_Aim of the task_
Reproduce the material below line by line, beginning with its first line and ending with the line that contains "1.18).build('mirror_glass', MIRR, gm)"; leave out pictures.

BEGIN

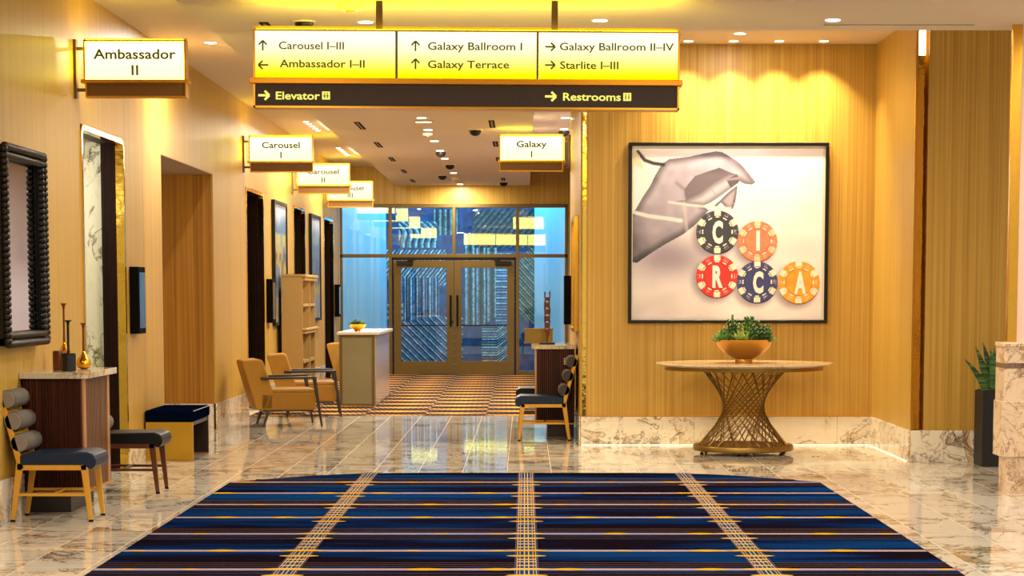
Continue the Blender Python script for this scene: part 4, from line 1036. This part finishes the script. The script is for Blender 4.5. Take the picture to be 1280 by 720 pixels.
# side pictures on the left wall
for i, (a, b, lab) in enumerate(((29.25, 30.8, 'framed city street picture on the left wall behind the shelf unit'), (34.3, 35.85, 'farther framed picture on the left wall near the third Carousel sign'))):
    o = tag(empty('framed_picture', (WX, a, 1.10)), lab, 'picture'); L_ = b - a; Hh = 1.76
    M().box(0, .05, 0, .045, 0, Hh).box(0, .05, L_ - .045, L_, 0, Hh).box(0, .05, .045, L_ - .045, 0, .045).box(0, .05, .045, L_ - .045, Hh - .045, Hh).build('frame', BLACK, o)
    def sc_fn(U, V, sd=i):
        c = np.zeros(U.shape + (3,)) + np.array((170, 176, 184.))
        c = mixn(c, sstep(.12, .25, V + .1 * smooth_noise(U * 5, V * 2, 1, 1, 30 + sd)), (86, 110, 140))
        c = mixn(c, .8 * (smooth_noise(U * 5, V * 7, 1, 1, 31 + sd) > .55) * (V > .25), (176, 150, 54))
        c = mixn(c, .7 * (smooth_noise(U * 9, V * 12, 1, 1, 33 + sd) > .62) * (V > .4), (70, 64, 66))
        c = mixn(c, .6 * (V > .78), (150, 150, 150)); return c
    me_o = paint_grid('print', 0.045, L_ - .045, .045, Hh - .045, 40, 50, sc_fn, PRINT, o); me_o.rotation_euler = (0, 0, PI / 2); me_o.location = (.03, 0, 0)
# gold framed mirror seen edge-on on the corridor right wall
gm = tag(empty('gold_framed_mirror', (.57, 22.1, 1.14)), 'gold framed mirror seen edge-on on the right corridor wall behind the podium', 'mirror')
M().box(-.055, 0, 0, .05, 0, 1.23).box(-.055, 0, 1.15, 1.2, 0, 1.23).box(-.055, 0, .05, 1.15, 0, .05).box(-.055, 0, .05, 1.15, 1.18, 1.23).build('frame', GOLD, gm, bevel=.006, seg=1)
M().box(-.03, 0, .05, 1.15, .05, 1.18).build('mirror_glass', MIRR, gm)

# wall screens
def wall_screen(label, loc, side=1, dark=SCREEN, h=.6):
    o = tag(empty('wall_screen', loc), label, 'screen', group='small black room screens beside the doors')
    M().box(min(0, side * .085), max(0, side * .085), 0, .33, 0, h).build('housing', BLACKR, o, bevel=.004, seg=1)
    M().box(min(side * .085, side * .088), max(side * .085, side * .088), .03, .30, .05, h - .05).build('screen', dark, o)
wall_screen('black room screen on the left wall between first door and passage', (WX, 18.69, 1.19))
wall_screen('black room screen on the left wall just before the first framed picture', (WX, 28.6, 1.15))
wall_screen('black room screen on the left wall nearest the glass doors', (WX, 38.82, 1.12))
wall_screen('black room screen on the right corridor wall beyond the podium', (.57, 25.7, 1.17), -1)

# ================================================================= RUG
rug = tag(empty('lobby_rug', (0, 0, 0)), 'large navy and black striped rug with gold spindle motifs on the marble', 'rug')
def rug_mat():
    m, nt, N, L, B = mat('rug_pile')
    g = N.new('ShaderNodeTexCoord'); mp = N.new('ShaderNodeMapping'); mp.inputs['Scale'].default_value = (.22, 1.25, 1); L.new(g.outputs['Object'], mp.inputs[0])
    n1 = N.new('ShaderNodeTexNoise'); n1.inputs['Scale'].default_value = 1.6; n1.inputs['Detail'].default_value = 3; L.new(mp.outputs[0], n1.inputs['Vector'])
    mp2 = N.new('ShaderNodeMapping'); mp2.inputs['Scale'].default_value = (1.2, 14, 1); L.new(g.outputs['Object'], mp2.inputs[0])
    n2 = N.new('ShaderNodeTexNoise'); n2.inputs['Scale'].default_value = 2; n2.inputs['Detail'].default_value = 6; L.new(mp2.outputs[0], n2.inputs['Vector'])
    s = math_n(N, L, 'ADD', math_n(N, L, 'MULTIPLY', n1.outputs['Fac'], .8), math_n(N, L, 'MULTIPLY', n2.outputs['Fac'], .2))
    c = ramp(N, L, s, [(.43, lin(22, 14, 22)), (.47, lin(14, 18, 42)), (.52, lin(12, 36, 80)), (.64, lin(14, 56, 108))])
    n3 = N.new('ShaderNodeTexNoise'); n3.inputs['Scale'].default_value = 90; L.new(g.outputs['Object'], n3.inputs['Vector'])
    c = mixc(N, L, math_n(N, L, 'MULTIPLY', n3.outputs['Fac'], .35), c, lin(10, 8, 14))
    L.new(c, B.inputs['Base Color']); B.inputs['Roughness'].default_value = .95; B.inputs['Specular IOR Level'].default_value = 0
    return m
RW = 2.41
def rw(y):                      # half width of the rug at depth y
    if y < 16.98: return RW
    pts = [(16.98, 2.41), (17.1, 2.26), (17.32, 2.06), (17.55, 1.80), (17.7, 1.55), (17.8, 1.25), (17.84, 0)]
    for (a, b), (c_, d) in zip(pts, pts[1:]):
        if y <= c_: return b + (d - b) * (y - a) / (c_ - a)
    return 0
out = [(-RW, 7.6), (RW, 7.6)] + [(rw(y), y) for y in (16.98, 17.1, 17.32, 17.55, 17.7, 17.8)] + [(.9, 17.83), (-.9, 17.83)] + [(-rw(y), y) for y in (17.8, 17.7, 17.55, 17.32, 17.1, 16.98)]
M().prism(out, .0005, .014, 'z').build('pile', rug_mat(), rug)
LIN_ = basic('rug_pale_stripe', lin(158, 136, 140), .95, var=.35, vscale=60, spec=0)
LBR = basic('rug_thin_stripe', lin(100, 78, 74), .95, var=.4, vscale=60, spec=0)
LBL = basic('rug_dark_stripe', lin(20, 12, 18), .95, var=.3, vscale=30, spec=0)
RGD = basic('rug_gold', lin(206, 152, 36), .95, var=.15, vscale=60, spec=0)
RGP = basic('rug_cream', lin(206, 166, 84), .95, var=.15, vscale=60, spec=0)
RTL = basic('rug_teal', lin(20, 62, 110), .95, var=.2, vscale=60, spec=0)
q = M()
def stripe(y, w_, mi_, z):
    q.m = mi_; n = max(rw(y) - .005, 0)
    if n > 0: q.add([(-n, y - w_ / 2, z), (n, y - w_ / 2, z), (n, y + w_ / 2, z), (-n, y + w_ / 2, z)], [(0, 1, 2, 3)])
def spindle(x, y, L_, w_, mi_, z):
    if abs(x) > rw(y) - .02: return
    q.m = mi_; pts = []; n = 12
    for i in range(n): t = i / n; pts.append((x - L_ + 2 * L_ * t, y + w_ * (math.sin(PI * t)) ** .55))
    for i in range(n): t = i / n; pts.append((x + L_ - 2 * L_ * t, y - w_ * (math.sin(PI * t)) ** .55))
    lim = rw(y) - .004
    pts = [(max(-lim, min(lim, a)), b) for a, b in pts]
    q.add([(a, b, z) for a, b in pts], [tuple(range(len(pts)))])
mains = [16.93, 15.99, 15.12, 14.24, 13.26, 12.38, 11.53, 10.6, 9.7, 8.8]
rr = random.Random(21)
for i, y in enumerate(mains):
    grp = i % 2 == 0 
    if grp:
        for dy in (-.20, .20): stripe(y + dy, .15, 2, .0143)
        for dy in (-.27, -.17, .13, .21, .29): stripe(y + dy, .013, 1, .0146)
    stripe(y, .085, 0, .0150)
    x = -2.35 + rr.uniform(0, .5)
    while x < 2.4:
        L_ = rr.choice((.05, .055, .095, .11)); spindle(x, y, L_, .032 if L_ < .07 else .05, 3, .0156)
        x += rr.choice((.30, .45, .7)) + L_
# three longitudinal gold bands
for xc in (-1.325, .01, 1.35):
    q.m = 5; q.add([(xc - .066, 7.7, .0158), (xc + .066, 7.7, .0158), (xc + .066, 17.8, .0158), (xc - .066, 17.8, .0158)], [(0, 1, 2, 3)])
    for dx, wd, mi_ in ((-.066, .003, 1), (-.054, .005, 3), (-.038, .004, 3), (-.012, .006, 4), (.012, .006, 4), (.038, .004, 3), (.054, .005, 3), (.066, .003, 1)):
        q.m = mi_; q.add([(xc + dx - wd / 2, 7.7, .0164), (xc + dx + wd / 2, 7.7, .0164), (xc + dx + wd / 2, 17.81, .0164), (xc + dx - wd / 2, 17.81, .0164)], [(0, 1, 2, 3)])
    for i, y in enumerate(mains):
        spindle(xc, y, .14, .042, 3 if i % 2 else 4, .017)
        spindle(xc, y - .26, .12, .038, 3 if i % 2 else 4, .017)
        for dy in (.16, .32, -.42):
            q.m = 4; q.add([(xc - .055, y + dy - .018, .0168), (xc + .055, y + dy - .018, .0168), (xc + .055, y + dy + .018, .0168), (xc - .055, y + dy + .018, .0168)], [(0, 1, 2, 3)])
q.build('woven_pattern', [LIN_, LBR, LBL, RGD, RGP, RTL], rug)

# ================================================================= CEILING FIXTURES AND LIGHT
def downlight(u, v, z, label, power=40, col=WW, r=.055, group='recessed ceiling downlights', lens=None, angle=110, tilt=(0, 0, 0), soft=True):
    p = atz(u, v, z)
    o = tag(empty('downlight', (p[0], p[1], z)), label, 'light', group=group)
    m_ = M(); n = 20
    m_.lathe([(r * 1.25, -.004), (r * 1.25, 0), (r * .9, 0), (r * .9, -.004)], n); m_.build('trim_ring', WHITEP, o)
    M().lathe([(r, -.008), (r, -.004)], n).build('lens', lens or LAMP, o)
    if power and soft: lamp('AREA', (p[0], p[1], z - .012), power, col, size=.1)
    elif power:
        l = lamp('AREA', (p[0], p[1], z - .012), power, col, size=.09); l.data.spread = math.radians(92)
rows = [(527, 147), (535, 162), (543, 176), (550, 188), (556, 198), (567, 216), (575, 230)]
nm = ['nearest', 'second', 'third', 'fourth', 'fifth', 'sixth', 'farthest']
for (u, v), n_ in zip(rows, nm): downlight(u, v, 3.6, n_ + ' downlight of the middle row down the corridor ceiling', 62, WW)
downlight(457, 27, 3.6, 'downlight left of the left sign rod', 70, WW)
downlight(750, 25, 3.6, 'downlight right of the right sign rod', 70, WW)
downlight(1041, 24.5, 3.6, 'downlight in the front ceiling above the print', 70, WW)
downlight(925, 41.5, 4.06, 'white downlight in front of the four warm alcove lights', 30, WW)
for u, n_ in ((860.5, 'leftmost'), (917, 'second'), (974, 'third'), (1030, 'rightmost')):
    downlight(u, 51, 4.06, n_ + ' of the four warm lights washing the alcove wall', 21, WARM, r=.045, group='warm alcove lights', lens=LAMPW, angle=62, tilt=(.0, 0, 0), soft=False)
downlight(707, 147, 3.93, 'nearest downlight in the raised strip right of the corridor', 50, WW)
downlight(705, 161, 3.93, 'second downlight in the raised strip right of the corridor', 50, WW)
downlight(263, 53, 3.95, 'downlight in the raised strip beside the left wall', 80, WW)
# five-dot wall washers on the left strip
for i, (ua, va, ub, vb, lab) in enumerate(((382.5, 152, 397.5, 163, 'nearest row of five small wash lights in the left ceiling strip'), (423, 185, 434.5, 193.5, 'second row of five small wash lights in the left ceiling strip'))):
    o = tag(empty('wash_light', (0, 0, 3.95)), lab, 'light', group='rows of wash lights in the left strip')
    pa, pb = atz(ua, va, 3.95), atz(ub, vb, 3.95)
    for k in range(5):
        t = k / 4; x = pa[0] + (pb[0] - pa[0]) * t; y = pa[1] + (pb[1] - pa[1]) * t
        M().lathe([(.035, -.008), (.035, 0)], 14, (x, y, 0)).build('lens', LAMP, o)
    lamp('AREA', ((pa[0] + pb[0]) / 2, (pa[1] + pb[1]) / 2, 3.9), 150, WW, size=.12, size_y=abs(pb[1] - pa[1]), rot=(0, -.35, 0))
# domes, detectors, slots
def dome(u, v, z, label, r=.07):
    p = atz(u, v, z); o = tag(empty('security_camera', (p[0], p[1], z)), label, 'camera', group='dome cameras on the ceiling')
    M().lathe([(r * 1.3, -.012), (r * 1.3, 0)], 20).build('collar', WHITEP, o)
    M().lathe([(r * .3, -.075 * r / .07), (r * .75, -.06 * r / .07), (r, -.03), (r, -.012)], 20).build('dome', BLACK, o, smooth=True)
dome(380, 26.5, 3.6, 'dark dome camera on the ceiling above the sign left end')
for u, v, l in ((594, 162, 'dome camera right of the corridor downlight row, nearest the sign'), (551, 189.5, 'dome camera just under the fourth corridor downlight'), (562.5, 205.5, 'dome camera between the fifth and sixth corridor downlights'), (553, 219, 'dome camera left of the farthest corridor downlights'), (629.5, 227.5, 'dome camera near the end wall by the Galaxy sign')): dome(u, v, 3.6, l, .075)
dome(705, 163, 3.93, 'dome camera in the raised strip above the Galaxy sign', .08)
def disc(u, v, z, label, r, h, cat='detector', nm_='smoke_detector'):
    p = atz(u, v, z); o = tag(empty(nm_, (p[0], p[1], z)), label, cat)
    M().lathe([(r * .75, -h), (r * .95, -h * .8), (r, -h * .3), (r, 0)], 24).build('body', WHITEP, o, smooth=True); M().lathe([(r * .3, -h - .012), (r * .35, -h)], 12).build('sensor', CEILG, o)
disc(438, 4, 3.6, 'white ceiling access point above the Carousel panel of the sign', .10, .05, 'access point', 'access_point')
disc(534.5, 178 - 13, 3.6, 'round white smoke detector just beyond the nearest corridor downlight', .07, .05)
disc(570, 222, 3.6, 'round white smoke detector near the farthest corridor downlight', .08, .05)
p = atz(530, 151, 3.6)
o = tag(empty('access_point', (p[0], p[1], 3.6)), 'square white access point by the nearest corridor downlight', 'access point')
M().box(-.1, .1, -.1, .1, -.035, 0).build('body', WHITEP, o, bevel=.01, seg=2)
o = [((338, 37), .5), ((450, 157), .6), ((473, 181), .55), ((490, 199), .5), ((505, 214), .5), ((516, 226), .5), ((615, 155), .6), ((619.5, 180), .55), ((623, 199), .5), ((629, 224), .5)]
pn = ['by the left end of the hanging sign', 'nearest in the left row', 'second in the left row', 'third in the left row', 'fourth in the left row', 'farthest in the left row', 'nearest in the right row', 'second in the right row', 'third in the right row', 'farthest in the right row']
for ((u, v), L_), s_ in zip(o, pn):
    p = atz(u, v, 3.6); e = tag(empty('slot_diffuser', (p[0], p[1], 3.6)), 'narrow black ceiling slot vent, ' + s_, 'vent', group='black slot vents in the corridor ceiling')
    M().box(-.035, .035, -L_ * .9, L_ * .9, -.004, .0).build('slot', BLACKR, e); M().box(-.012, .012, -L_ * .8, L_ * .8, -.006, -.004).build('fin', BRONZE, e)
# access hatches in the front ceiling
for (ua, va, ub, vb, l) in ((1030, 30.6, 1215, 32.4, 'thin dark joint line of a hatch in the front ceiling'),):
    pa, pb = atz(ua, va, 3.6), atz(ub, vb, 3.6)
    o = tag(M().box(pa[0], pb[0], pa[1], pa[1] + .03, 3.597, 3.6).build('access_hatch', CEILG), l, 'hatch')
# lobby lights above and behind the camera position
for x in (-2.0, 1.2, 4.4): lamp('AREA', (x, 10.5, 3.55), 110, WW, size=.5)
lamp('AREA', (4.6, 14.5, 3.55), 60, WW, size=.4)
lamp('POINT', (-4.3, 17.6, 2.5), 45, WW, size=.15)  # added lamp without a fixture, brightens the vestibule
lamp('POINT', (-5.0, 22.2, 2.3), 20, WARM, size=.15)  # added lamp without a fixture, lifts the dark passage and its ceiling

END

_Answer for this exercise_
Continue the Blender Python script for this scene: part 4, from line 1036. This part finishes the script. The script is for Blender 4.5. Take the picture to be 1280 by 720 pixels.
# side pictures on the left wall
for i, (a, b, lab) in enumerate(((29.25, 30.8, 'framed city street picture on the left wall behind the shelf unit'), (34.3, 35.85, 'farther framed picture on the left wall near the third Carousel sign'))):
    o = tag(empty('framed_picture', (WX, a, 1.10)), lab, 'picture'); L_ = b - a; Hh = 1.76
    M().box(0, .05, 0, .045, 0, Hh).box(0, .05, L_ - .045, L_, 0, Hh).box(0, .05, .045, L_ - .045, 0, .045).box(0, .05, .045, L_ - .045, Hh - .045, Hh).build('frame', BLACK, o)
    def sc_fn(U, V, sd=i):
        c = np.zeros(U.shape + (3,)) + np.array((170, 176, 184.))
        c = mixn(c, sstep(.12, .25, V + .1 * smooth_noise(U * 5, V * 2, 1, 1, 30 + sd)), (86, 110, 140))
        c = mixn(c, .8 * (smooth_noise(U * 5, V * 7, 1, 1, 31 + sd) > .55) * (V > .25), (176, 150, 54))
        c = mixn(c, .7 * (smooth_noise(U * 9, V * 12, 1, 1, 33 + sd) > .62) * (V > .4), (70, 64, 66))
        c = mixn(c, .6 * (V > .78), (150, 150, 150)); return c
    me_o = paint_grid('print', 0.045, L_ - .045, .045, Hh - .045, 40, 50, sc_fn, PRINT, o); me_o.rotation_euler = (0, 0, PI / 2); me_o.location = (.03, 0, 0)
# gold framed mirror seen edge-on on the corridor right wall
gm = tag(empty('gold_framed_mirror', (.57, 22.1, 1.14)), 'gold framed mirror seen edge-on on the right corridor wall behind the podium', 'mirror')
M().box(-.055, 0, 0, .05, 0, 1.23).box(-.055, 0, 1.15, 1.2, 0, 1.23).box(-.055, 0, .05, 1.15, 0, .05).box(-.055, 0, .05, 1.15, 1.18, 1.23).build('frame', GOLD, gm, bevel=.006, seg=1)
M().box(-.03, 0, .05, 1.15, .05, 1.18).build('mirror_glass', MIRR, gm)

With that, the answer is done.